I've compared the experience of growing up in these groups to something akin to growing up in a pit filled with zombies--all of which are trying to zombify you, and grab onto you as you try to climb out the slick, jagged walls...and that's assuming you decide to at all, because you're taught all your life that even with the horrors in the pit that Outside is Much, Much, Much Worse.

Most of us who've escaped discovered either people "in the pit" were lying about Outside, or we had a caring person from Outside tell us what it's really like (usually kind of a mix of both); more and more, these kids are being isolated from ever having contact with people from Outside till they're well in their twenties or even beyond that.

...

The problem is that--because dominionism is, at its core, a spiritually abusive movement with political aspirations it isn't that simple at all...because you have to fight the programmed mindset.
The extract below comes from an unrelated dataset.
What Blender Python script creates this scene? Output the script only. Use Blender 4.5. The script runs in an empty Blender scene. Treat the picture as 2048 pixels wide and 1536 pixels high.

I am posting this info in the hope that people--in particular, experts in the psychological field (I know we have at least one on the board!) will be able to give suggestions. I also post this in the hope people realise the difficulty us walkaways have had in getting out--and maybe our success stories will give people hints on how to stop the hijacks from occuring.

One thing that is difficult to explain to people who have never been involved in a coercive religious group is just how people get "stuck in" and refuse to leave.

What people don't tend to realise is that most coercive groups--be they dominionist groups or some other flavour of coercive group (such as Scientology, the Moonies, etc.)--have as part of the coercion in and of itself various "thought stopping" techniques and other forms of coercion that literally prevent the person from questioning the group at all. (In fact, that's how we can define dominionism as a coercive religious movement, especially in its "spiritual warfare" and "premillenarian dispensationalist" flavours.)